'''

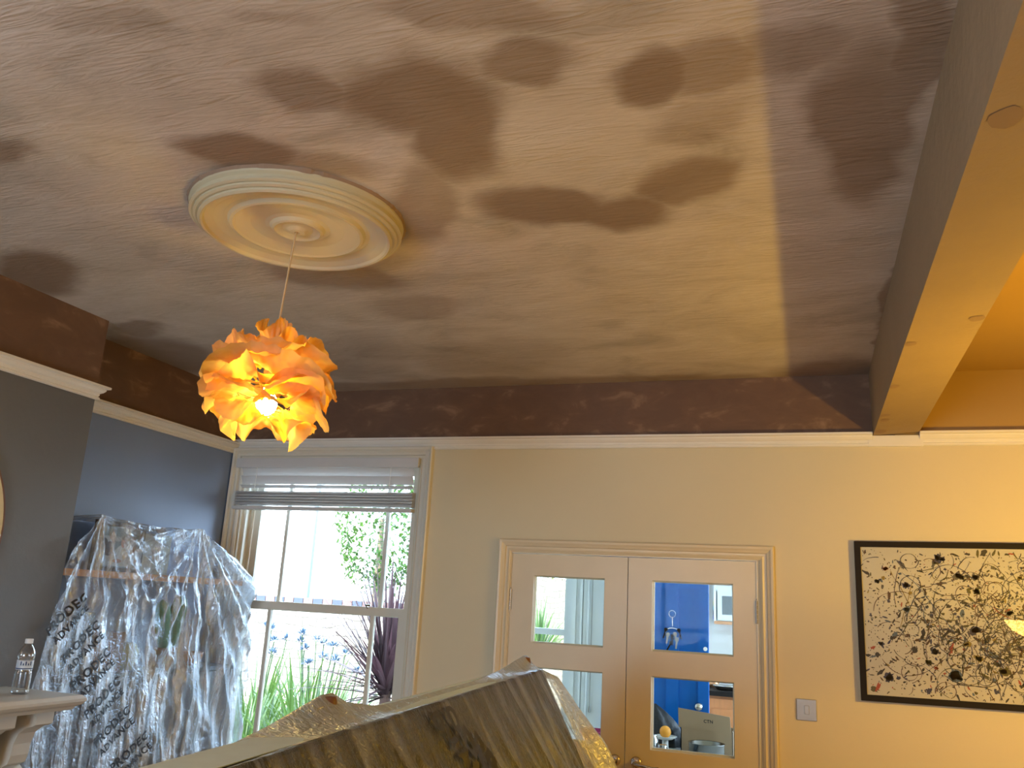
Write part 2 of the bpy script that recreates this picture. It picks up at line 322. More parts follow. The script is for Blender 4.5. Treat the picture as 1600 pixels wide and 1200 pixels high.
# rear window bars (behind the camera)
bm = B()
casing(bm, RW[0]+.05, RW[1]-.05, RW[2]+.05, RW[3]-.05, -2.66, [(0, 0), (.05, 0), (.05, .05), (0, .05)], closed=True)
for x in (-1.8, -1.2): box(bm, x-.02, x+.02, -2.71, -2.67, RW[2]+.05, RW[3]-.05)
box(bm, RW[0]+.05, RW[1]-.05, -2.71, -2.67, 1.48, 1.53)
struct(obj('window_2', bm, M['gloss_white']))
# beam
bm = B(); prism(bm, [(.316, CZ+.02), (.322, 2.588), (.524, 2.600), (.53, CZ+.02)], 'y', -2.6, BY)
beam = struct(obj('ceiling_beam', bm, M['beam']), 'boxed plaster ceiling beam running to the wall')
bm = B()
for (x, y, r) in ((.36, 1.55, .028), (.335, 3.45, .02), (.34, 3.95, .022), (.35, 4.05, .02), (.50, 2.7, .02), (.34, 2.9, .018), (.345, 4.3, .03)):
    bm2 = []
    for i in range(14):
        a = 2*PI*i/14; rr = r*(1+.35*noise.noise(Vector((x*9+math.cos(a), y*7+math.sin(a), 3))))
        xx = max(.325, x+rr*math.cos(a)); bm2.append(bm.verts.new((xx, y+1.3*rr*math.sin(a), 2.588+(xx-.322)*.0594-.0012)))
    bm.faces.new(bm2)
obj('damp_spot', bm, M['beam_spot'], beam)

# picture rails
RP = [(0, 0), (0, -.012), (.012, -.016), (.012, -.026), (.026, -.030), (.034, -.036), (.034, -.048), (.046, -.052), (.052, -.062), (.046, -.070), (.0, -.072)]
RP = [(.006, 0), (.014, .004), (.014, .012), (.008, .016), (.012, .022), (.012, .030), (.022, .036), (.030, .046), (.030, .052), (.044, .056), (.044, .066), (0, .066), (0, 0)][:-1]
def rail(name, p0, p1, outv, m0=(0, 0, 0), m1=(0, 0, 0), mt=None):
    bm = B(); path = [p0, p1]
    o0 = Vector(outv)+Vector(m0); o1 = Vector(outv)+Vector(m1)
    sweep(bm, path, RP, [(o0, (0, 0, 1)), (o1, (0, 0, 1))]); return struct(obj(name, bm, mt or M['rail']))
rail('trim_1', (-3.35, BY, 2.534), (.318, BY, 2.534), (0, -1, 0))
rail('trim_2', (.526, BY, 2.536), (3.3, BY, 2.536), (0, -1, 0))
rail('trim_3', (-3.35, 3.0, 2.515), (-3.35, BY, 2.515), (1, 0, 0))
rail('trim_4', (-3.10, 1.2, 2.515), (-3.10, 3.0, 2.515), (1, 0, 0), m1=(0, 1, 0))
rail('trim_5', (-3.35, 3.0, 2.515), (-3.10, 3.0, 2.515), (0, 1, 0), m1=(1, 0, 0))

bm = B(); box(bm, .30, .54, BY-.016, BY+.001, 2.534, 2.5865); struct(obj('trim_9', bm, M['rail']))
# ------------------------------------------------------------ window 1 (front)
bm = B()
cp = [(0, 0), (0, .012), (.012, .018), (.016, .010), (.030, .010), (.034, .022), (.046, .026), (.056, .020), (.062, .026), (.066, .036), (.078, .040), (.084, .034), (.084, 0)]
casing(bm, -3.262, -2.075, 0.66, 2.470, BY, [(o_*.95, d) for o_, d in cp])
box(bm, -3.345, -1.995, BY-.010, BY, .02, .66)
struct(obj('trim_6', bm, M['gloss_white']), 'moulded window architrave')
win = empty('window_1', (-2.68, BY+.1, .75)); win['kind'] = 'structure'; win['label'] = 'white painted sash window looking out on the sunny garden'
bm = B()   # box frame lining
x0, x1, z0, z1 = WIN
for (a, b) in ((x0, x0+.018), (x1-.018, x1)): box(bm, a, b, BY+.002, BY+.2, z0, z1)
for (a, b) in ((x0+.018, x0+.035), (x1-.035, x1-.018)):
    box(bm, a, b, BY+.03, BY+.055, z0, z1); box(bm, a, b, BY+.10, BY+.115, z0, z1)
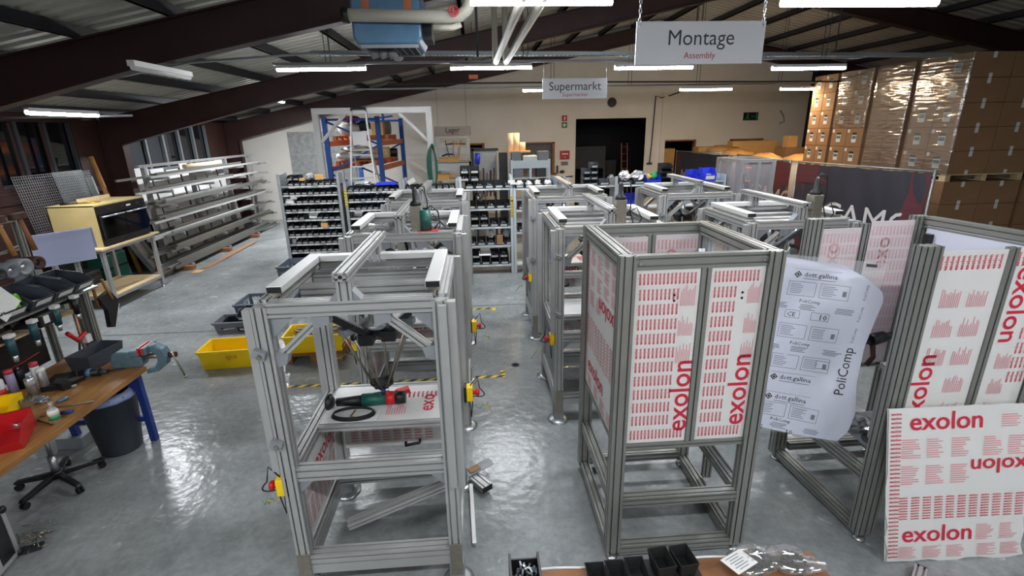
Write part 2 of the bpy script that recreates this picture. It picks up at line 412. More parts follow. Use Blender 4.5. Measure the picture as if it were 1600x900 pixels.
# rooms seen through the openings
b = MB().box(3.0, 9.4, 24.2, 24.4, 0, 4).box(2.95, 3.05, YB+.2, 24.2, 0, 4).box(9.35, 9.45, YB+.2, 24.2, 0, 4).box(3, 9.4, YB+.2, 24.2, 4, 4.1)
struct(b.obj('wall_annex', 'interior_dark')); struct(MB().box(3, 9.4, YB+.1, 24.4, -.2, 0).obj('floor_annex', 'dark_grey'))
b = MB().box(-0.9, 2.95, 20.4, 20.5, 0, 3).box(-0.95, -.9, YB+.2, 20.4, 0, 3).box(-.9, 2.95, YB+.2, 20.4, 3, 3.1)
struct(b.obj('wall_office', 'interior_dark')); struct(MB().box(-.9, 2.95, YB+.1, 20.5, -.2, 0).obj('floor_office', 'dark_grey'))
g = struct(MB().box(1.62, 2.88, YB+.1, YB+.11, 1.4, 2.55).obj('window_3', 'cell_glass'))
f = MB()
for a in ((1.62, 1.68, 1.4, 2.55), (2.79, 2.88, 1.4, 2.55), (1.62, 2.88, 2.5, 2.55), (1.62, 2.95, 1.36, 1.44)): f.box(a[0], a[1], YB-.03, YB+.12, a[2], a[3])
f.obj('window_frame', 'wood_brown', g)
d = struct(MB().box(.22, .3, YB-.04, YB+.2, 0, 2.56).box(-.27, .3, YB-.04, YB+.2, 2.5, 2.56).obj('door_1', 'wood_brown'))
MB().box(-.24, .2, YB+.15, YB+.17, 0.9, 2.4).obj('door_glass', 'cell_glass', d)
d = struct(MB().box(-6.6, -4.2, YB-.1, YB-.03, 0, 3.07).obj('door_2', 'wall_grey_steel'))
for z in (1.2, 2.3): MB().box(-6.55, -4.25, YB-.115, YB-.1, z, z+.03).obj('door_rib', 'shelf_grey', d)
f = MB()
for a in ((6.95, 7.0, 0, 2.53), (8.15, 8.2, 0, 2.53), (6.95, 8.2, 2.48, 2.53)): f.box(a[0], a[1], YB-.02, YB+.2, a[2], a[3])
struct(f.obj('door_3', 'wood_brown'))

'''

Except for the pictures, give all the material above again verbatim.

Write part 2 of the bpy script that recreates this picture. It picks up at line 322. More parts follow. The script is for Blender 4.5. Treat the picture as 1600 pixels wide and 1200 pixels high.
# rear window bars (behind the camera)
bm = B()
casing(bm, RW[0]+.05, RW[1]-.05, RW[2]+.05, RW[3]-.05, -2.66, [(0, 0), (.05, 0), (.05, .05), (0, .05)], closed=True)
for x in (-1.8, -1.2): box(bm, x-.02, x+.02, -2.71, -2.67, RW[2]+.05, RW[3]-.05)
box(bm, RW[0]+.05, RW[1]-.05, -2.71, -2.67, 1.48, 1.53)
struct(obj('window_2', bm, M['gloss_white']))
# beam
bm = B(); prism(bm, [(.316, CZ+.02), (.322, 2.588), (.524, 2.600), (.53, CZ+.02)], 'y', -2.6, BY)
beam = struct(obj('ceiling_beam', bm, M['beam']), 'boxed plaster ceiling beam running to the wall')
bm = B()
for (x, y, r) in ((.36, 1.55, .028), (.335, 3.45, .02), (.34, 3.95, .022), (.35, 4.05, .02), (.50, 2.7, .02), (.34, 2.9, .018), (.345, 4.3, .03)):
    bm2 = []
    for i in range(14):
        a = 2*PI*i/14; rr = r*(1+.35*noise.noise(Vector((x*9+math.cos(a), y*7+math.sin(a), 3))))
        xx = max(.325, x+rr*math.cos(a)); bm2.append(bm.verts.new((xx, y+1.3*rr*math.sin(a), 2.588+(xx-.322)*.0594-.0012)))
    bm.faces.new(bm2)
obj('damp_spot', bm, M['beam_spot'], beam)

# picture rails
RP = [(0, 0), (0, -.012), (.012, -.016), (.012, -.026), (.026, -.030), (.034, -.036), (.034, -.048), (.046, -.052), (.052, -.062), (.046, -.070), (.0, -.072)]
RP = [(.006, 0), (.014, .004), (.014, .012), (.008, .016), (.012, .022), (.012, .030), (.022, .036), (.030, .046), (.030, .052), (.044, .056), (.044, .066), (0, .066), (0, 0)][:-1]
def rail(name, p0, p1, outv, m0=(0, 0, 0), m1=(0, 0, 0), mt=None):
    bm = B(); path = [p0, p1]
    o0 = Vector(outv)+Vector(m0); o1 = Vector(outv)+Vector(m1)
    sweep(bm, path, RP, [(o0, (0, 0, 1)), (o1, (0, 0, 1))]); return struct(obj(name, bm, mt or M['rail']))
rail('trim_1', (-3.35, BY, 2.534), (.318, BY, 2.534), (0, -1, 0))
rail('trim_2', (.526, BY, 2.536), (3.3, BY, 2.536), (0, -1, 0))
rail('trim_3', (-3.35, 3.0, 2.515), (-3.35, BY, 2.515), (1, 0, 0))
rail('trim_4', (-3.10, 1.2, 2.515), (-3.10, 3.0, 2.515), (1, 0, 0), m1=(0, 1, 0))
rail('trim_5', (-3.35, 3.0, 2.515), (-3.10, 3.0, 2.515), (0, 1, 0), m1=(1, 0, 0))

bm = B(); box(bm, .30, .54, BY-.016, BY+.001, 2.534, 2.5865); struct(obj('trim_9', bm, M['rail']))
# ------------------------------------------------------------ window 1 (front)
bm = B()
cp = [(0, 0), (0, .012), (.012, .018), (.016, .010), (.030, .010), (.034, .022), (.046, .026), (.056, .020), (.062, .026), (.066, .036), (.078, .040), (.084, .034), (.084, 0)]
casing(bm, -3.262, -2.075, 0.66, 2.470, BY, [(o_*.95, d) for o_, d in cp])
box(bm, -3.345, -1.995, BY-.010, BY, .02, .66)
struct(obj('trim_6', bm, M['gloss_white']), 'moulded window architrave')
win = empty('window_1', (-2.68, BY+.1, .75)); win['kind'] = 'structure'; win['label'] = 'white painted sash window looking out on the sunny garden'
bm = B()   # box frame lining
x0, x1, z0, z1 = WIN
for (a, b) in ((x0, x0+.018), (x1-.018, x1)): box(bm, a, b, BY+.002, BY+.2, z0, z1)
for (a, b) in ((x0+.018, x0+.035), (x1-.035, x1-.018)):
    box(bm, a, b, BY+.03, BY+.055, z0, z1); box(bm, a, b, BY+.10, BY+.115, z0, z1)
Write part 2 of the bpy script that recreates this picture. It picks up at line 412. More parts follow. Use Blender 4.5. Measure the picture as if it were 1600x900 pixels.
# rooms seen through the openings
b = MB().box(3.0, 9.4, 24.2, 24.4, 0, 4).box(2.95, 3.05, YB+.2, 24.2, 0, 4).box(9.35, 9.45, YB+.2, 24.2, 0, 4).box(3, 9.4, YB+.2, 24.2, 4, 4.1)
struct(b.obj('wall_annex', 'interior_dark')); struct(MB().box(3, 9.4, YB+.1, 24.4, -.2, 0).obj('floor_annex', 'dark_grey'))
b = MB().box(-0.9, 2.95, 20.4, 20.5, 0, 3).box(-0.95, -.9, YB+.2, 20.4, 0, 3).box(-.9, 2.95, YB+.2, 20.4, 3, 3.1)
struct(b.obj('wall_office', 'interior_dark')); struct(MB().box(-.9, 2.95, YB+.1, 20.5, -.2, 0).obj('floor_office', 'dark_grey'))
g = struct(MB().box(1.62, 2.88, YB+.1, YB+.11, 1.4, 2.55).obj('window_3', 'cell_glass'))
f = MB()
for a in ((1.62, 1.68, 1.4, 2.55), (2.79, 2.88, 1.4, 2.55), (1.62, 2.88, 2.5, 2.55), (1.62, 2.95, 1.36, 1.44)): f.box(a[0], a[1], YB-.03, YB+.12, a[2], a[3])
f.obj('window_frame', 'wood_brown', g)
d = struct(MB().box(.22, .3, YB-.04, YB+.2, 0, 2.56).box(-.27, .3, YB-.04, YB+.2, 2.5, 2.56).obj('door_1', 'wood_brown'))
MB().box(-.24, .2, YB+.15, YB+.17, 0.9, 2.4).obj('door_glass', 'cell_glass', d)
d = struct(MB().box(-6.6, -4.2, YB-.1, YB-.03, 0, 3.07).obj('door_2', 'wall_grey_steel'))
for z in (1.2, 2.3): MB().box(-6.55, -4.25, YB-.115, YB-.1, z, z+.03).obj('door_rib', 'shelf_grey', d)
f = MB()
for a in ((6.95, 7.0, 0, 2.53), (8.15, 8.2, 0, 2.53), (6.95, 8.2, 2.48, 2.53)): f.box(a[0], a[1], YB-.02, YB+.2, a[2], a[3])
struct(f.obj('door_3', 'wood_brown'))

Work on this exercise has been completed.